Forget Murray, here's something the game really had to get right: proton beams. Those angry, unpredictable arcs and scribbles of sparking light, singing everything they touch, bleaching faces with their stunning backwash, setting hairs on end. Ghostbusters (the video game) absolutely nails them. It's a thrill to set that energy loose in one of the game's cluttered, surprisingly dynamic locations, to weaken a ghost and then switch beam type to lasso them and drag them into the trap. Once the trap is open, there's that glorious sense of vacuum force, bringing everything towards the light. And then snap! It's all over and silence descends amidst the damage you have caused.

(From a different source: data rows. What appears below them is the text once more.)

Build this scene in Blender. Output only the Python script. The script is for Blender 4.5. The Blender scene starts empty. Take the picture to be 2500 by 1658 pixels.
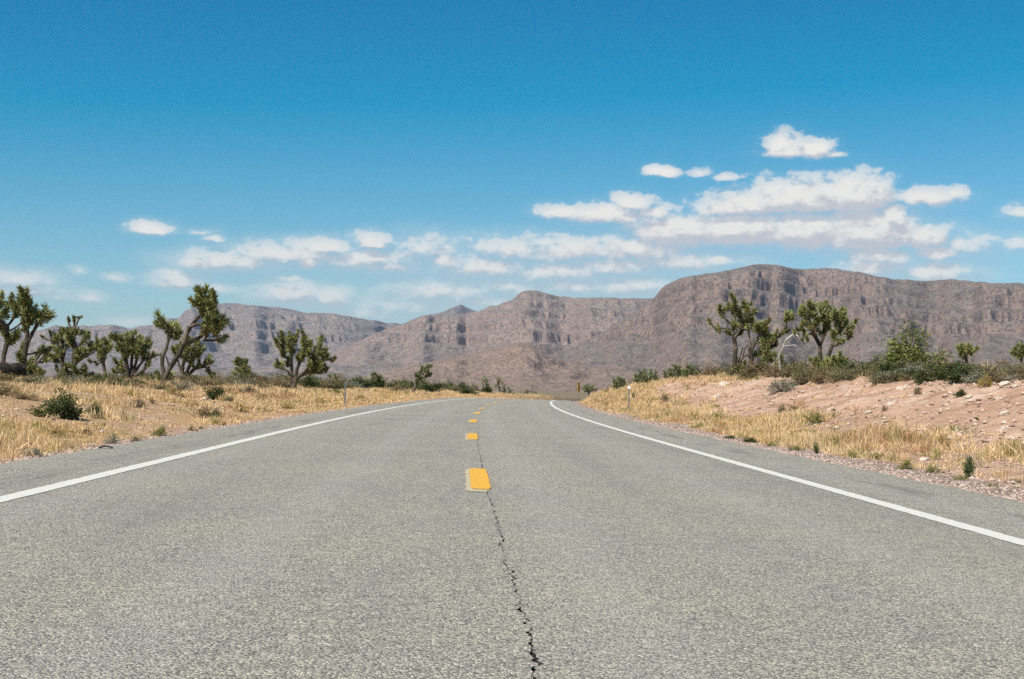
import bpy, math, random
import numpy as np
from mathutils import Vector, Matrix

random.seed(11)
rng = np.random.default_rng(11)
scene = bpy.context.scene
COL = scene.collection

# ------------------------------------------------------------------ camera
FPX = 3472.0                       # 50 mm lens on 36 mm film, in photo pixels (2500 wide)
CAM = np.array([0.0, 0.0, 0.911])
_vp = np.array([(1133 - 1250) / FPX, -(946 - 829) / FPX, 1.0]); _vp /= np.linalg.norm(_vp)
_roll = math.radians(1.0)
_wr = np.array([math.cos(_roll), -math.sin(_roll), 0.0]); _wr -= _vp * _wr.dot(_vp); _wr /= np.linalg.norm(_wr)
_wu = np.cross(_vp, _wr); _wu *= np.sign(_wu[1])
def cam2world(v):
    v = np.asarray(v, float)
    return np.array([v.dot(_wr), v.dot(_vp), v.dot(_wu)])
cd = bpy.data.cameras.new('camera'); cam = bpy.data.objects.new('camera', cd); COL.objects.link(cam)
cX, cY, cZ = cam2world((1, 0, 0)), cam2world((0, 1, 0)), cam2world((0, 0, -1))
cam.matrix_world = Matrix(((cX[0], cY[0], cZ[0], CAM[0]), (cX[1], cY[1], cZ[1], CAM[1]),
                           (cX[2], cY[2], cZ[2], CAM[2]), (0, 0, 0, 1)))
cd.lens = 50; cd.sensor_width = 36; cd.clip_start = 0.05; cd.clip_end = 60000
cd.dof.use_dof = True; cd.dof.focus_distance = 9.0; cd.dof.aperture_fstop = 16.0
scene.camera = cam

# ------------------------------------------------------------------ sun, sky and exposure
SUN_EL, SUN_AZ = math.radians(52), math.radians(-138)      # azimuth from +Y towards +X: behind and to the left
sdir = Vector((math.sin(SUN_AZ) * math.cos(SUN_EL), math.cos(SUN_AZ) * math.cos(SUN_EL), math.sin(SUN_EL)))
sl = bpy.data.lights.new('sun', 'SUN'); sl.energy = 5.0; sl.angle = math.radians(0.53); sl.color = (1.0, 0.95, 0.87)
so = bpy.data.objects.new('sun', sl); COL.objects.link(so); so.rotation_euler = sdir.to_track_quat('Z', 'Y').to_euler()
scene.view_settings.view_transform = 'Standard'; scene.view_settings.look = 'None'
scene.view_settings.exposure = 0.5; scene.view_settings.gamma = 1.0
scene.view_settings.use_curve_mapping = False
scene.cycles.use_denoising = False
scene.cycles.max_bounces = 6; scene.cycles.diffuse_bounces = 3; scene.cycles.glossy_bounces = 2
scene.cycles.transparent_max_bounces = 6; scene.cycles.volume_bounces = 0
scene.cycles.use_adaptive_sampling = True; scene.cycles.adaptive_threshold = 0.02

def ray(px, py):
    d = cam2world(((px - 1250) / FPX, -(py - 829) / FPX, 1.0))
    return d
def azel(px, py):
    d = ray(px, py)
    return math.degrees(math.atan2(d[0], d[1])), math.degrees(math.atan2(d[2], math.hypot(d[0], d[1])))

class NT:
    """small helper to write node trees"""
    def __init__(s, tree): s.t = tree; s.n = tree.nodes; s.l = tree.links
    def new(s, typ, **kw):
        n = s.n.new(typ)
        for k, v in kw.items(): setattr(n, k, v)
        return n
    def put(s, sock, v):
        if v is None: return
        if isinstance(v, bpy.types.NodeSocket): s.l.new(v, sock)
        else: sock.default_value = v
    def m(s, op, a=None, b=None, c=None, clamp=False):
        n = s.n.new('ShaderNodeMath'); n.operation = op; n.use_clamp = clamp
        for i, v in enumerate((a, b, c)): s.put(n.inputs[i], v)
        return n.outputs[0]
    def vm(s, op, a=None, b=None, c=None, out=0):
        n = s.n.new('ShaderNodeVectorMath'); n.operation = op
        for i, v in enumerate((a, b, c)): s.put(n.inputs[i], v)
        return n.outputs[out]
    def noise(s, vec, scale, detail=4, rough=0.55, dist=0.0, out=0, dim='3D', w=None):
        n = s.n.new('ShaderNodeTexNoise'); n.noise_dimensions = dim
        if vec is not None: s.l.new(vec, n.inputs['Vector'])
        n.inputs['Scale'].default_value = scale; n.inputs['Detail'].default_value = detail
        n.inputs['Roughness'].default_value = rough; n.inputs['Distortion'].default_value = dist
        return n.outputs[out]
    def voro(s, vec, scale, feature='F1', out='Distance', rand=1.0):
        n = s.n.new('ShaderNodeTexVoronoi'); n.feature = feature
        if vec is not None: s.l.new(vec, n.inputs['Vector'])
        n.inputs['Scale'].default_value = scale; n.inputs['Randomness'].default_value = rand
        return n.outputs[out]
    def ss(s, x, lo, hi):
        n = s.n.new('ShaderNodeMapRange'); n.interpolation_type = 'SMOOTHSTEP'; n.clamp = True
        s.put(n.inputs[0], x); s.put(n.inputs[1], lo); s.put(n.inputs[2], hi)
        return n.outputs[0]
    def mr(s, x, a, b, c, d):
        n = s.n.new('ShaderNodeMapRange'); n.clamp = True
        for i, v in enumerate((x, a, b, c, d)): s.put(n.inputs[i], v)
        return n.outputs[0]
    def mix(s, f, a, b, blend='MIX'):
        n = s.n.new('ShaderNodeMix'); n.data_type = 'RGBA'; n.blend_type = blend; n.clamp_factor = True
        fi = n.inputs[0]; ai, bi = n.inputs[6], n.inputs[7]
        s.put(fi, f)
        for sk, v in ((ai, a), (bi, b)):
            if isinstance(v, bpy.types.NodeSocket): s.l.new(v, sk)
            else: sk.default_value = (*v, 1.0) if len(v) == 3 else v
        return n.outputs[2]
    def ramp(s, f, stops):
        n = s.n.new('ShaderNodeValToRGB'); s.l.new(f, n.inputs[0])
        e = n.color_ramp.elements
        while len(e) < len(stops): e.new(0.5)
        for k, (p, c) in enumerate(stops):
            e[k].position = p; e[k].color = (*c, 1.0)
        return n.outputs[0]

# cloud banks: photo position x, y, half width, rise above, drop below, thickness
CLOUDS = [
 (1918,374,72,56,14,1.0),(1985,372,54,40,18,.95),(2032,382,34,14,8,.7),
 (1612,422,48,22,10,.85),(1708,425,32,13,9,.5),(1778,430,44,11,8,.5),
 (1975,496,140,76,26,1.1),(2088,488,116,74,36,1.15),(1895,498,100,70,22,1.05),(1820,508,130,54,20,.9),(1760,512,90,42,18,.7),
 (2265,482,90,30,24,.8),(2330,472,32,20,16,.65),
 (1650,565,150,50,44,1.0),(1800,562,175,56,40,1.1),(1955,567,155,58,42,1.05),(2120,575,160,80,46,1.05),
 (2186,535,44,44,30,.95),(2255,585,85,50,34,.8),(2350,595,72,32,26,.5),
 (1480,528,130,36,22,.9),(1540,500,62,36,18,.85),(1370,520,72,24,14,.85),(1605,522,64,28,18,.7),
 (1400,610,190,44,38,.68),(1550,610,170,44,38,.72),(1250,610,150,38,34,.6),(1180,655,150,38,28,.68),
 (1090,640,60,26,14,.75),(1350,665,160,32,26,.66),(1500,650,150,32,26,.6),(1650,640,150,38,28,.6),(1750,635,110,22,18,.55),
 (1080,712,140,32,22,.62),(1250,700,130,22,20,.5),(1400,700,160,24,18,.58),(1540,700,140,34,22,.6),(1180,735,130,18,14,.45),
 (700,625,180,34,20,.75),(560,640,140,32,20,.72),(480,645,74,22,13,.68),(780,605,95,28,20,.75),
 (905,600,52,38,10,1.05),(900,632,160,32,28,.68),(1050,615,115,44,28,.55),(760,645,44,22,12,.85),(950,655,90,18,14,.6),
 (430,688,64,32,13,.8),(530,702,54,11,8,.4),(710,722,92,36,24,.8),(805,730,58,34,18,.82),(700,682,42,11,8,.5),
 (365,563,50,22,8,.85),(527,586,24,11,6,.5),(490,567,28,7,5,.32),
 (40,684,76,22,14,.55),(60,712,86,17,10,.5),(215,730,36,13,8,.48),(280,679,26,9,6,.4),(190,663,16,7,5,.3),(130,727,22,8,6,.3),
 (2150,625,95,28,22,.85),(2285,618,64,28,22,.75),(2120,655,90,28,22,.8),(2285,668,95,34,28,.8),
 (2488,522,34,20,12,.5),(2492,595,44,22,15,.42),
 (880,765,110,17,12,.36),(1000,745,130,17,14,.36),(320,787,38,9,6,.3),(760,770,90,10,8,.3)]

world = bpy.data.worlds.new('World'); scene.world = world; world.use_nodes = True
wt = NT(world.node_tree); wt.n.clear()
gen = wt.new('ShaderNodeTexCoord').outputs['Generated']
sep = wt.new('ShaderNodeSeparateXYZ'); wt.l.new(gen, sep.inputs[0])
RAD = 180 / math.pi
az = wt.m('MULTIPLY', wt.m('ARCTAN2', sep.outputs[0], sep.outputs[1]), RAD)
el = wt.m('MULTIPLY', wt.m('ARCSINE', sep.outputs[2]), RAD)
AZL = azel(0, 700)[0] - 1.0; SPAN = azel(2500, 700)[0] + 1.0 - AZL
uu = wt.m('PINGPONG', wt.m('ADD', wt.m('SUBTRACT', az, AZL), 2 * SPAN * 10), SPAN)   # the same kind of cloud goes on all the way round
world.cycles.sampling_method = 'MANUAL'; world.cycles.sample_map_resolution = 512
sky = wt.new('ShaderNodeTexSky'); sky.sky_type = 'NISHITA'; sky.sun_disc = False
sky.sun_elevation = SUN_EL; sky.sun_rotation = SUN_AZ % (2 * math.pi)
sky.altitude = 900; sky.air_density = 1.0; sky.dust_density = 0.4; sky.ozone_density = 2.0
SKY_STRENGTH = 0.10
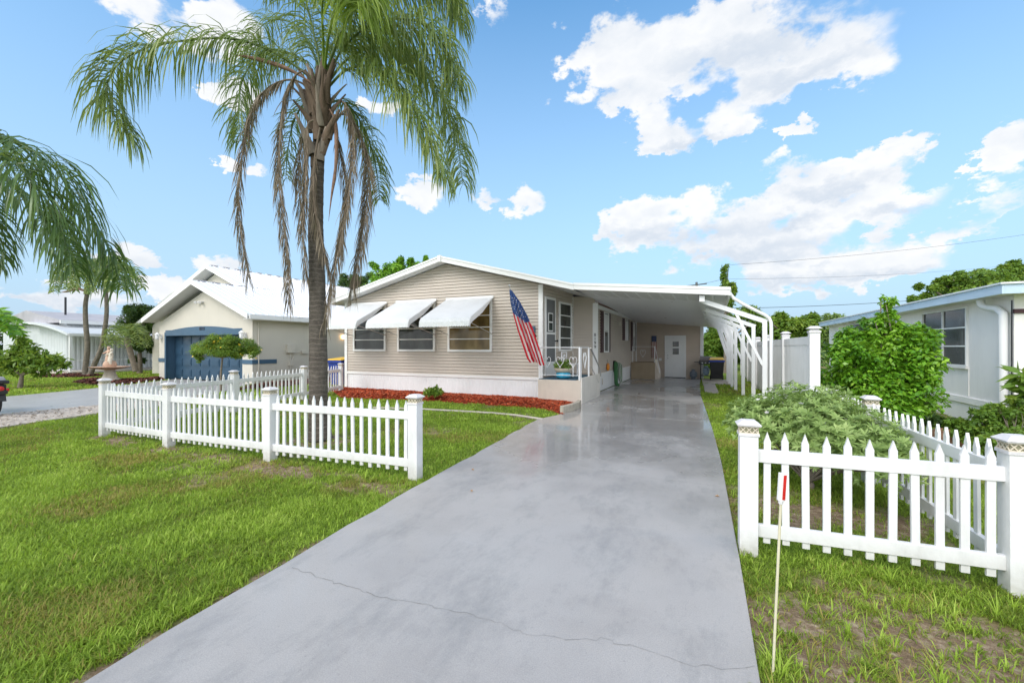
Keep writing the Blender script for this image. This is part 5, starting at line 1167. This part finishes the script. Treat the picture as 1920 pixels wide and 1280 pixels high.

Back in the day us trainee Ghostbusters of the 1980s used to think about this stuff constantly, making traps from shoeboxes and cobbling together our own proton packs. That a video game, made so long after the films had come out, should put such effort into the feel of the thing is a perfect wonder - a wonder only matched, I would argue, by the fact that the game even opens with the correct iteration of the Columbia logo.
This isn't the best Ghostbusters game, then - there will always be a space in my heart for the David Crane version for the Commodore 64. But it's still a delight for a fan to poke their way through. And also: God, I miss Harold Ramis.